= The task =
Output the data below in full, character for character.

═════ Supplied records ═════

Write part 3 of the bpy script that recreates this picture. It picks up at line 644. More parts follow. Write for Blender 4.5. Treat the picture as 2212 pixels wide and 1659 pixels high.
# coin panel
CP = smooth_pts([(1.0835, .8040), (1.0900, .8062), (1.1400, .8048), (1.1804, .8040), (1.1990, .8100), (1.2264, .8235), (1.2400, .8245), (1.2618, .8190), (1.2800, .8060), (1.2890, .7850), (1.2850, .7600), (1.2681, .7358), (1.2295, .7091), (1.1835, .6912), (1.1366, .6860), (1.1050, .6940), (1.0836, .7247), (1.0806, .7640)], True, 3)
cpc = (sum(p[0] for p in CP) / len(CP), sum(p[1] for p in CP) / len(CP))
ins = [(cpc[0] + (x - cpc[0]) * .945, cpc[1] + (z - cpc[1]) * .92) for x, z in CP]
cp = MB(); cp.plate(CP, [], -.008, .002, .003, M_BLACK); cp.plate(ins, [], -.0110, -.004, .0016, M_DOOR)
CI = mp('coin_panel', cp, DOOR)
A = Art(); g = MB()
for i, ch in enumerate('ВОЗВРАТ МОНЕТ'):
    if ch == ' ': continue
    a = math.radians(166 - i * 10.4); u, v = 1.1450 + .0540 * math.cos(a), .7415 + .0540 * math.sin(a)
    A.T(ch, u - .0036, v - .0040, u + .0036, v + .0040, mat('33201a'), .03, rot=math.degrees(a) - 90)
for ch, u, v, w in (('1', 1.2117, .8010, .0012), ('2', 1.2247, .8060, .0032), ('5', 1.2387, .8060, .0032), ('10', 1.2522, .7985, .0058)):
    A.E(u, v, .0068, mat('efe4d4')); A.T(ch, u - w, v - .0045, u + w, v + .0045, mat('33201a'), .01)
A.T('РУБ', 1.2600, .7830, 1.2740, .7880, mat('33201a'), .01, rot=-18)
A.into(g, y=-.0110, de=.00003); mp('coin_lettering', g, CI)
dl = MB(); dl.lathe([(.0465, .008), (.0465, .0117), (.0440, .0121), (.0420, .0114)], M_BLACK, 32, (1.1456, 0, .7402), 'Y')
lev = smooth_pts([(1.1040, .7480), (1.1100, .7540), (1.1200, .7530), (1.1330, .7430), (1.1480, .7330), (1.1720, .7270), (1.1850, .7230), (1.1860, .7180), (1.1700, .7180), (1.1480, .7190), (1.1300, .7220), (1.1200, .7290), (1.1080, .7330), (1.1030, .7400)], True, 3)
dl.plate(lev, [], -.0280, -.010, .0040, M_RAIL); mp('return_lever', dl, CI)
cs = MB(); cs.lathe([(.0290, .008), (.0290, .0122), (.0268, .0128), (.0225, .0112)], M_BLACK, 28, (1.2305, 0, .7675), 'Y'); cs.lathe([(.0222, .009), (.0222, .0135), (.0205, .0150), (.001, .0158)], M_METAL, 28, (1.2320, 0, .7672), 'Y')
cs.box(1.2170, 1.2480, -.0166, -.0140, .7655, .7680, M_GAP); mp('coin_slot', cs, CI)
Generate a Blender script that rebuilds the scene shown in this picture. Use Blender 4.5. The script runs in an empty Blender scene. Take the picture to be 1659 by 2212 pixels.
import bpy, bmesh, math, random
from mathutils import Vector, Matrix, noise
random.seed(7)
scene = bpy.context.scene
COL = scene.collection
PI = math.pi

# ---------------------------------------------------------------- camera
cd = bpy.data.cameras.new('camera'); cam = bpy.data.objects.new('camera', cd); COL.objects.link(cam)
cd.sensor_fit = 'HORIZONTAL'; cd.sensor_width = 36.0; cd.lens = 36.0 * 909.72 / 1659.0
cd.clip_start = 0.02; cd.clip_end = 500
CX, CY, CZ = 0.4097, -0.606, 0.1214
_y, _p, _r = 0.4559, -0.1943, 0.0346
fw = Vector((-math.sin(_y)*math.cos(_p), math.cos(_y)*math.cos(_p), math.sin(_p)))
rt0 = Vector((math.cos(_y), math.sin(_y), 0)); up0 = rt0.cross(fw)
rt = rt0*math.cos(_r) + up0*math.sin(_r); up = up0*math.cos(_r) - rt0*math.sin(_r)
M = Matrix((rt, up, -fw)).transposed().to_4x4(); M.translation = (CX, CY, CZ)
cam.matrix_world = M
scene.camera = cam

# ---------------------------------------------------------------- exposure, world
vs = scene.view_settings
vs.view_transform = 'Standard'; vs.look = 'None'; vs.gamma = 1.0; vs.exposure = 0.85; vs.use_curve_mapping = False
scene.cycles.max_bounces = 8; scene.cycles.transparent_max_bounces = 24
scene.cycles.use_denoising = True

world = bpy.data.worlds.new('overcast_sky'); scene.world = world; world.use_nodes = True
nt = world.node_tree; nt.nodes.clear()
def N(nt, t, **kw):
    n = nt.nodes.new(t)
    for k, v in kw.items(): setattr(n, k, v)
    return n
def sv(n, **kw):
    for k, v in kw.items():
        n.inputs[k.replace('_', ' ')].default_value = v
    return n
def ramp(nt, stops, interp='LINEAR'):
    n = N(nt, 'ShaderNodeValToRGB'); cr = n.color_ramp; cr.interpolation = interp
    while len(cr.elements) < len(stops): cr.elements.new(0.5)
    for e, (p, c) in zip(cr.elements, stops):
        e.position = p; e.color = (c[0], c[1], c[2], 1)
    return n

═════

= Solution to the exercise =
Write part 3 of the bpy script that recreates this picture. It picks up at line 644. More parts follow. Write for Blender 4.5. Treat the picture as 2212 pixels wide and 1659 pixels high.
# coin panel
CP = smooth_pts([(1.0835, .8040), (1.0900, .8062), (1.1400, .8048), (1.1804, .8040), (1.1990, .8100), (1.2264, .8235), (1.2400, .8245), (1.2618, .8190), (1.2800, .8060), (1.2890, .7850), (1.2850, .7600), (1.2681, .7358), (1.2295, .7091), (1.1835, .6912), (1.1366, .6860), (1.1050, .6940), (1.0836, .7247), (1.0806, .7640)], True, 3)
cpc = (sum(p[0] for p in CP) / len(CP), sum(p[1] for p in CP) / len(CP))
ins = [(cpc[0] + (x - cpc[0]) * .945, cpc[1] + (z - cpc[1]) * .92) for x, z in CP]
cp = MB(); cp.plate(CP, [], -.008, .002, .003, M_BLACK); cp.plate(ins, [], -.0110, -.004, .0016, M_DOOR)
CI = mp('coin_panel', cp, DOOR)
A = Art(); g = MB()
for i, ch in enumerate('ВОЗВРАТ МОНЕТ'):
    if ch == ' ': continue
    a = math.radians(166 - i * 10.4); u, v = 1.1450 + .0540 * math.cos(a), .7415 + .0540 * math.sin(a)
    A.T(ch, u - .0036, v - .0040, u + .0036, v + .0040, mat('33201a'), .03, rot=math.degrees(a) - 90)
for ch, u, v, w in (('1', 1.2117, .8010, .0012), ('2', 1.2247, .8060, .0032), ('5', 1.2387, .8060, .0032), ('10', 1.2522, .7985, .0058)):
    A.E(u, v, .0068, mat('efe4d4')); A.T(ch, u - w, v - .0045, u + w, v + .0045, mat('33201a'), .01)
A.T('РУБ', 1.2600, .7830, 1.2740, .7880, mat('33201a'), .01, rot=-18)
A.into(g, y=-.0110, de=.00003); mp('coin_lettering', g, CI)
dl = MB(); dl.lathe([(.0465, .008), (.0465, .0117), (.0440, .0121), (.0420, .0114)], M_BLACK, 32, (1.1456, 0, .7402), 'Y')
lev = smooth_pts([(1.1040, .7480), (1.1100, .7540), (1.1200, .7530), (1.1330, .7430), (1.1480, .7330), (1.1720, .7270), (1.1850, .7230), (1.1860, .7180), (1.1700, .7180), (1.1480, .7190), (1.1300, .7220), (1.1200, .7290), (1.1080, .7330), (1.1030, .7400)], True, 3)
dl.plate(lev, [], -.0280, -.010, .0040, M_RAIL); mp('return_lever', dl, CI)
cs = MB(); cs.lathe([(.0290, .008), (.0290, .0122), (.0268, .0128), (.0225, .0112)], M_BLACK, 28, (1.2305, 0, .7675), 'Y'); cs.lathe([(.0222, .009), (.0222, .0135), (.0205, .0150), (.001, .0158)], M_METAL, 28, (1.2320, 0, .7672), 'Y')
cs.box(1.2170, 1.2480, -.0166, -.0140, .7655, .7680, M_GAP); mp('coin_slot', cs, CI)
Generate a Blender script that rebuilds the scene shown in this picture. Use Blender 4.5. The script runs in an empty Blender scene. Take the picture to be 1659 by 2212 pixels.
import bpy, bmesh, math, random
from mathutils import Vector, Matrix, noise
random.seed(7)
scene = bpy.context.scene
COL = scene.collection
PI = math.pi

# ---------------------------------------------------------------- camera
cd = bpy.data.cameras.new('camera'); cam = bpy.data.objects.new('camera', cd); COL.objects.link(cam)
cd.sensor_fit = 'HORIZONTAL'; cd.sensor_width = 36.0; cd.lens = 36.0 * 909.72 / 1659.0
cd.clip_start = 0.02; cd.clip_end = 500
CX, CY, CZ = 0.4097, -0.606, 0.1214
_y, _p, _r = 0.4559, -0.1943, 0.0346
fw = Vector((-math.sin(_y)*math.cos(_p), math.cos(_y)*math.cos(_p), math.sin(_p)))
rt0 = Vector((math.cos(_y), math.sin(_y), 0)); up0 = rt0.cross(fw)
rt = rt0*math.cos(_r) + up0*math.sin(_r); up = up0*math.cos(_r) - rt0*math.sin(_r)
M = Matrix((rt, up, -fw)).transposed().to_4x4(); M.translation = (CX, CY, CZ)
cam.matrix_world = M
scene.camera = cam

# ---------------------------------------------------------------- exposure, world
vs = scene.view_settings
vs.view_transform = 'Standard'; vs.look = 'None'; vs.gamma = 1.0; vs.exposure = 0.85; vs.use_curve_mapping = False
scene.cycles.max_bounces = 8; scene.cycles.transparent_max_bounces = 24
scene.cycles.use_denoising = True

world = bpy.data.worlds.new('overcast_sky'); scene.world = world; world.use_nodes = True
nt = world.node_tree; nt.nodes.clear()
def N(nt, t, **kw):
    n = nt.nodes.new(t)
    for k, v in kw.items(): setattr(n, k, v)
    return n
def sv(n, **kw):
    for k, v in kw.items():
        n.inputs[k.replace('_', ' ')].default_value = v
    return n
def ramp(nt, stops, interp='LINEAR'):
    n = N(nt, 'ShaderNodeValToRGB'); cr = n.color_ramp; cr.interpolation = interp
    while len(cr.elements) < len(stops): cr.elements.new(0.5)
    for e, (p, c) in zip(cr.elements, stops):
        e.position = p; e.color = (c[0], c[1], c[2], 1)
    return n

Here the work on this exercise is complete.